Armendariz also said the Sierra Club would like to see state commissions in SPP’s footprint “investigate this problem of self-commitment and disallow the recovery of costs borne by consumers when uncompetitive coal plants are operating.”

“Vertically integrated utilities should not be forcing their customers to pay the variable costs,” he said. “State commissions should not allow the recovery of those costs through the rate base.”

Asked whether the group planned to file a complaint with FERC, Armendariz told RTO Insider that the Sierra Club “is evaluating all avenues of legal recourse that may be available to rectify the problems.”

Both Armendariz and Collins agreed the problem of self-commitment is not unique to SPP. Collins said he saw self-dispatch at CAISO and “knows” it occurs in other markets. Armendariz said although uncompetitive coal plants are running in “virtually every market … the problem seems most acute in SPP.”

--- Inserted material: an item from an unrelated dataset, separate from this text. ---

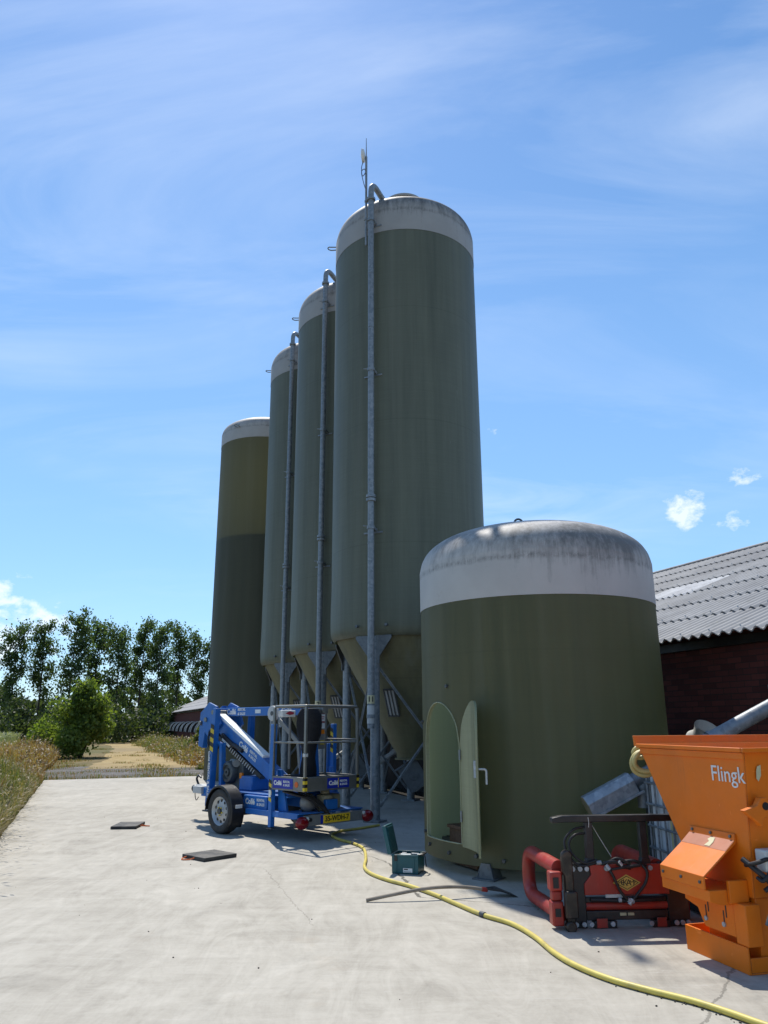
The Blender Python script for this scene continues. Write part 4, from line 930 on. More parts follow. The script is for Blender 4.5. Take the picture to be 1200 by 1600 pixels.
# stand, side panel with slots and base tray
b = MB(); b.box((.02, .03, 0.0), (LX, .56, .449)); st = b.build('stand', M['orange'], sp, .006)
b = MB(); q = [(.64, .404), (.64, .34), (.50, .31), (.455, .23), (.43, .20), (.11, .20), (.11, .404)]; b.prism(q, 0, -.10, .018); b.build('side_panel', M['orange'], sp, .005)
for y_ in (.40, .21):
    for y2, z2 in ((y_, .265), (y_-.028, .305)): b = MB(); b.box((-.1015, y2, z2), (-.1, y2+.012, z2+.08)); b.build('slot', M['ink'], sp)
    b = MB(); b.cyl((-.100, y_+.006, .258), (-.112, y_+.006, .258), .016, 10); b.build('slot_bolt', M['galv_light'], sp)
b = MB(); b.box((-.11, .0, .0), (-.095, .66, .165)); b.box((-.094, .645, .0), (.6, .66, .165)); b.box((-.094, .0, .0), (.6, .644, .012)); b.box((-.094, 0, .0121), (LX, .015, .10)); b.build('base_tray', M['orange'], sp, .004)
b = MB(); b.box((-.10, -.01, .165), (.02, .11, .42)); b.build('corner_column', M['orange'], sp, .005)
b = MB(); b.cbox((.10, -.07, .70), (.16, .10, .14)); b.cbox((.20, -.08, .68), (.05, .06, .07)); vb = b.build('valve_block', M['lightgrey'], sp, .01)
for pts, r_ in (([(.08, -.10, .70), (.03, -.12, .715), (-.02, -.11, .70), (-.045, -.06, .68), (-.03, .02, .66)], .014), ([(.06, -.12, .66), (.02, -.13, .62), (-.02, -.12, .585), (-.03, -.08, .60)], .013), ([(-.05, .02, .70), (-.01, -.10, .62), (.10, -.14, .51), (.26, -.12, .40)], .019), ([(.30, -.10, .60), (.16, -.13, .50), (.04, -.14, .43), (-.02, -.14, .36)], .019), ([(.34, -.10, .50), (.20, -.14, .45), (.08, -.15, .38), (.02, -.14, .30)], .016), ([(.36, -.08, .70), (.22, -.12, .60), (.10, -.13, .58), (.0, -.10, .52)], .015)):
    b = MB(); b.tube(spline(pts, 6), r_, 10); b.build('hydraulic_hose', M['ink'], sp)
b = MB()
for p0, p1 in (((-.01, -.142, .38), (-.04, -.139, .32)), ((.03, -.148, .33), (.0, -.139, .27)), ((.08, -.142, .50), (.11, -.142, .482))): b.cyl(p0, p1, .021, 10)
b.build('hose_coupling', M['engine'], sp)

# ------------------------------------------------------------------ red bale clamp
cl = empty('bale_clamp', (1.43, 6.85, 0), R(4), 'red and black bale clamp attachment with tube arms lying in front of the shed', 'bale clamp')
b = MB()
for x0, x1 in ((.03, .20), (.88, 1.06)): b.prism([(x0, .0), (x1, .0), (x1, .30), (x1+(.05 if x0 < .5 else 0), .36), (x1+(.05 if x0 < .5 else 0), .485), (x0-(.05 if x0 > .5 else 0), .485), (x0-(.05 if x0 > .5 else 0), .36), (x0, .30)], 1, .0, .05)
b.box((.201, .005, .055), (.879, .06, .125)); b.box((.201, .01, .185), (.879, .05, .225)); b.box((.25, -.02, .0), (.44, .05, .054)); b.box((.74, -.02, .0), (.879, .05, .054)); b.build('frame', M['black'], cl, .006)
b = MB(); b.prism([(.24, .475), (.255, .40), (.19, .33), (.19, .245), (.90, .245), (.90, .33), (.85, .40), (.86, .475)], 1, -.012, .012); pr = b.build('cross_plate', M['red'], cl, .005)
b = MB(); b.box((.26, -.004, .405), (.84, .06, .44)); b.build('cross_beam', M['red'], cl, .006)
b = MB(); b.cyl((.2, .03, .158), (.88, .03, .158), .032, 16); b.build('cross_tube', M['red'], cl)
for q0, q1 in ((.27, .36), (.77, .85)): b = MB(); b.box((q0, -.026, .005), (q1, -.021, .075)); b.build('lock_plate', M['red'], cl, .003)
for x_, z_ in ((.215, .445), (.10, .445), (.16, .445), (.93, .445), (1.02, .445), (.75, .445), (.38, .445)): b = MB(); b.cyl((x_, -.014, z_), (x_, -.03, z_), .019, 10); b.build('bolt', M['galv_light'], cl)
for x_ in (.10, .165, .225, .40, .72, .93, .98, 1.03): b = MB(); b.cyl((x_, -.022, .035), (x_, -.036, .035), .019, 10); b.build('bolt', M['galv_light'], cl)
M['gold'] = paint('logo_gold', (.50, .36, .08), .45, .2, .1, 10)
b = MB(); cx, cz = .545, .335; b.prism([(cx-.118, cz), (cx, cz-.062), (cx+.118, cz), (cx, cz+.062)], 1, -.016, -.0125); b.prism([(cx-.100, cz), (cx, cz-.052), (cx+.100, cz), (cx, cz+.052)], 1, -.0175, -.0161); lg = b.build('logo_plate', [M['gold']], pr, smooth=0)
lg.data.materials.append(M['ink'])
for f_ in lg.data.polygons:
    if f_.index >= 6: f_.material_index = 1
b = MB(); b.prism([(cx-.090, cz), (cx, cz-.046), (cx+.090, cz), (cx, cz+.046)], 1, -.0188, -.0176); b.build('logo_field', M['gold'], pr, smooth=0)
for ch_, dx, sz in (('M', -.055, .030), ('E', -.034, .043), ('K', -.012, .056), ('A', .014, .056), ('M', .040, .043), ('P', .063, .026)): lettering(ch_, sz*1.25, M['ink'], pr, (cx+dx*1.05, -.0195, cz), (1, 0, 0), (0, 0, 1), bold=.0, depth=.0008)
# uprights and top bar
for x_ in (.265, .725):
    b = MB(); b.box((x_-.032, .0, .44), (x_+.032, .055, .80)); b.prism([(x_-.05, .44), (x_+.05, .44), (x_+.036, .52), (x_-.036, .52)], 1, -.004, .06); b.build('upright', M['black'], cl, .006)
b = MB(); b.prism([(-.045, .795), (-.045, .835), (.045, .852), (1.08, .852), (1.08, .80), (.055, .80)], 1, -.01, .07); b.build('top_bar', M['black'], cl, .006)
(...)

The MMU believes that will change as market participants continue to familiarize themselves with SPP’s day-ahead and real-time markets, which have been in operation for less than four years.

“It appears that resource owners are becoming more confident in the market and allowing the market to commit the resource instead of self-committing their resource,” the State of the Market report said.

The Monitor also said the market systems’ optimization algorithm is restricted to a 48-hour window. “Hence, large baseload resources with long-lead time and substantial start-up costs may not appear economic to the day-ahead market commitment algorithm,” the report said.

Collins said SPP’s Market Working Group has discussed a potential multiday optimization approach. A Tariff change has yet to materialize, he said, “but that could help address some of the concerns.”